Tropical Depression forms in eastern Atlantic

A tropical depression has formed southeast of the Cabo Verde islands, well offshore of the west coast of Africa.
Tropical Depression Fifteen has top sustained winds of 35 mph (55 kph), forming Monday about 320 miles (515 kilometers) southeast of the Cabo Verde Islands. 
The storm is moving to the northwest at 8 mph (13 kph). The U.S. National Hurricane Center in Miami says the storm is expected to spread heavy rains over the islands. 

"Tropical Depression 15 is expected to become a tropical storm within the next 24 hours as it moves towards the United States," said FOX 35 Chief Meteorologist Glenn Richards. "Long-term forecast models show it will weaken and will dissipate within six days and will not be a threat."
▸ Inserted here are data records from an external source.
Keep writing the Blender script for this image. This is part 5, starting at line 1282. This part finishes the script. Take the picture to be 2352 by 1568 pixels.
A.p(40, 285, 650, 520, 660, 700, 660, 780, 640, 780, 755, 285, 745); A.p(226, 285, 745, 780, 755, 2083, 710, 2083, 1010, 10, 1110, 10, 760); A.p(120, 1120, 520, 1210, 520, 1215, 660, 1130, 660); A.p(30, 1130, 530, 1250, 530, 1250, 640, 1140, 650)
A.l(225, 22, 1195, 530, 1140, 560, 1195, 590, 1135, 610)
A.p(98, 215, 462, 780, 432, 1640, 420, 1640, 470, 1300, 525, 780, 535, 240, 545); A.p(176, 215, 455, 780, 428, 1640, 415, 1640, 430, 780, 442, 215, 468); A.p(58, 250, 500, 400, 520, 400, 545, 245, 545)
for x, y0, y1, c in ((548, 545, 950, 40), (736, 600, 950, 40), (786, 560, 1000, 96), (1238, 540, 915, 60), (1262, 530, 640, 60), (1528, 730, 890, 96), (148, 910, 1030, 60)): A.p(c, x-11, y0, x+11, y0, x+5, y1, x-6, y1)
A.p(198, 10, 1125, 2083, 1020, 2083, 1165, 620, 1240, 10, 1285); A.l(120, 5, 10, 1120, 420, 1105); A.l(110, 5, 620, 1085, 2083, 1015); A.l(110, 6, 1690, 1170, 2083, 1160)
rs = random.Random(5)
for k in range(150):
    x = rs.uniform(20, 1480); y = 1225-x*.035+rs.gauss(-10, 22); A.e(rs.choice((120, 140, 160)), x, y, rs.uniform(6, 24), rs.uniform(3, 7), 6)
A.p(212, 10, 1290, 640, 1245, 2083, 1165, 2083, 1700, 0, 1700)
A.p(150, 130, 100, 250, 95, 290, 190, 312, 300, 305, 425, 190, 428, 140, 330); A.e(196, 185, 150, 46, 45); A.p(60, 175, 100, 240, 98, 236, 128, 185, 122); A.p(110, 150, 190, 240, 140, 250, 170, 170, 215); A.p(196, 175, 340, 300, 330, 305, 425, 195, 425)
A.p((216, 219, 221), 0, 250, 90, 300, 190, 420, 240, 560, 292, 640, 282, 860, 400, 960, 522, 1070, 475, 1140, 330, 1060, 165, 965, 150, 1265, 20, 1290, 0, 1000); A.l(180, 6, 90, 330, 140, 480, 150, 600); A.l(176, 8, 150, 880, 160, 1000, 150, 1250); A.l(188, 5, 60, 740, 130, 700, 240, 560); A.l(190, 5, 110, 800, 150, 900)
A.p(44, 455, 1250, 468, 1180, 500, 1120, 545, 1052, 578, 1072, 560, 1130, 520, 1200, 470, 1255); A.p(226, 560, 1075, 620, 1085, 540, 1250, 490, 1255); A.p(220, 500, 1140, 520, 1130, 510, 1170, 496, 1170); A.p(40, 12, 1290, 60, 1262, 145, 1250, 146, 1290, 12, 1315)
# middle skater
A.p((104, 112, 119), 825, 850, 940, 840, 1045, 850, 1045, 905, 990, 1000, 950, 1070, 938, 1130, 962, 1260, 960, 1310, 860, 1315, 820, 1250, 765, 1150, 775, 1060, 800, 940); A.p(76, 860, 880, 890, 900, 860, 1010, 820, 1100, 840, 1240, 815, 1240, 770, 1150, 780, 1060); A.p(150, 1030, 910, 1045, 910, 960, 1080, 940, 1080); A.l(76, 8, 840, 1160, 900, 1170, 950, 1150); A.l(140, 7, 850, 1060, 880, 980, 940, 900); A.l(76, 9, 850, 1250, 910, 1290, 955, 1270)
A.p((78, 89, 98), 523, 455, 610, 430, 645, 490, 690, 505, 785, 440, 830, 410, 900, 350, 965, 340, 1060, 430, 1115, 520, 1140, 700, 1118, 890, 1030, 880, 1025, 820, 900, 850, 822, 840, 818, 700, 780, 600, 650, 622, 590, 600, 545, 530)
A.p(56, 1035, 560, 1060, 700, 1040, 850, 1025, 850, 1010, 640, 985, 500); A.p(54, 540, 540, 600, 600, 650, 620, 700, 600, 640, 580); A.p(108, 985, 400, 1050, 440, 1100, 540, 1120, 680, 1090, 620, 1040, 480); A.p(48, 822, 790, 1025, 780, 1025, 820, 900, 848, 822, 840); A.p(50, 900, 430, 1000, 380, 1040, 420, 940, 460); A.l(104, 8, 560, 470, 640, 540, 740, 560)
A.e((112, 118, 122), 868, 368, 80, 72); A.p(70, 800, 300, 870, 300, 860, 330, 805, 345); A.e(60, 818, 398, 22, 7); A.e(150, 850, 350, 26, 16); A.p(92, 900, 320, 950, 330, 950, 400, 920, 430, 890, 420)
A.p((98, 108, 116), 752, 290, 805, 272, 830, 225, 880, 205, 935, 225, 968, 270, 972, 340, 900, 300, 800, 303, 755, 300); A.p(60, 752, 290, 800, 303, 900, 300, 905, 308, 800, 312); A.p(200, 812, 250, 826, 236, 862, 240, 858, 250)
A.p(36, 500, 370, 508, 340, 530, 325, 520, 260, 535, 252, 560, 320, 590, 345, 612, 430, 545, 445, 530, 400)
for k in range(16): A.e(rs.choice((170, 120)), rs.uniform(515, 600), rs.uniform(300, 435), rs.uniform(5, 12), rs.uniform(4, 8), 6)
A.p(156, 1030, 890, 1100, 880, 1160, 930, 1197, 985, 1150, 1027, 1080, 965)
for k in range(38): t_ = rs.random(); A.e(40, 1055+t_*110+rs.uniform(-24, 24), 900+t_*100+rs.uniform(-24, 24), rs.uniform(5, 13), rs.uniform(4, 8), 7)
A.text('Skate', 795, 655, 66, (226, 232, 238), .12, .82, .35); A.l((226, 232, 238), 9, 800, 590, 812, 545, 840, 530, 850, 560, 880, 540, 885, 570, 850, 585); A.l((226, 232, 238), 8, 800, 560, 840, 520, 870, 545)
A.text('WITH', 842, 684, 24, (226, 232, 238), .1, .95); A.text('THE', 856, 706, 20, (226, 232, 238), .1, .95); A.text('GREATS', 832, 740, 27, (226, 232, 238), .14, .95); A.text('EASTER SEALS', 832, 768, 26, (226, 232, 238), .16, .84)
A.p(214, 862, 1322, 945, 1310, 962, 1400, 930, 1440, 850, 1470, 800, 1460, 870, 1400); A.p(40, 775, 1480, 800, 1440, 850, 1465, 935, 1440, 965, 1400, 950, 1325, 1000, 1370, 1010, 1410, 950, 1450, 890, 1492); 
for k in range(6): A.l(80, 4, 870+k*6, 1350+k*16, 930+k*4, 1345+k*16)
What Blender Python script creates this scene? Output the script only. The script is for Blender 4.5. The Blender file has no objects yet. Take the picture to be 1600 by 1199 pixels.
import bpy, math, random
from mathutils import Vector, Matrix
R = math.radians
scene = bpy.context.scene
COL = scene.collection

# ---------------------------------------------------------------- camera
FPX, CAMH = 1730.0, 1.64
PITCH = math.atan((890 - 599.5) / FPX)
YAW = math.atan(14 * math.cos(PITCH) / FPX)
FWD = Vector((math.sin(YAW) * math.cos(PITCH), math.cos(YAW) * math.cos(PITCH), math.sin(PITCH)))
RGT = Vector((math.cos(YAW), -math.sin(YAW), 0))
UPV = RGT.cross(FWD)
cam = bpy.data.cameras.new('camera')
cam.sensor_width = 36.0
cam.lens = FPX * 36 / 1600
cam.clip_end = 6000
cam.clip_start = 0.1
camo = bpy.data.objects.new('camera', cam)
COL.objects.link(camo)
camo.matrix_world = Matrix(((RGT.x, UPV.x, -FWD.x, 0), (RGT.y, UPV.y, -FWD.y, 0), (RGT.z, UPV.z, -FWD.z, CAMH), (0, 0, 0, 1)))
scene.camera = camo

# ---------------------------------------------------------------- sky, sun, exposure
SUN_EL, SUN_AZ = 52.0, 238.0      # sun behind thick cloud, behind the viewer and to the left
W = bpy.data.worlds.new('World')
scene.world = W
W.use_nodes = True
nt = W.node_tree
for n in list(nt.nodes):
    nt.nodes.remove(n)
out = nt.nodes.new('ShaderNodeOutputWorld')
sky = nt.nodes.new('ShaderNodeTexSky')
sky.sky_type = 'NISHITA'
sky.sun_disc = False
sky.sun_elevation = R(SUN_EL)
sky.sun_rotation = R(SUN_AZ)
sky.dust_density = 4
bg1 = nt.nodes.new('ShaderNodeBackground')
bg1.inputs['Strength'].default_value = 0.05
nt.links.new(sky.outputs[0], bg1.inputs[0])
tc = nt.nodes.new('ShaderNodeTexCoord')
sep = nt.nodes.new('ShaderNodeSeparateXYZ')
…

Meanwhile, the National Hurricane Center in Miami says Melissa is no longer a tropical storm and poses no threat to land.   The post-tropical cyclone is weakening as it moves deeper into the Atlantic Ocean, and the dangerous swells it caused are gradually subsiding.
Forecasters said that as of midday on Monday, Melissa was about 405 miles (650 kilometers) south-southeast of Cape Race, Newfoundland, with maximum sustained winds down to 40 mph (65 kph).
No coastal watches or warnings were in effect.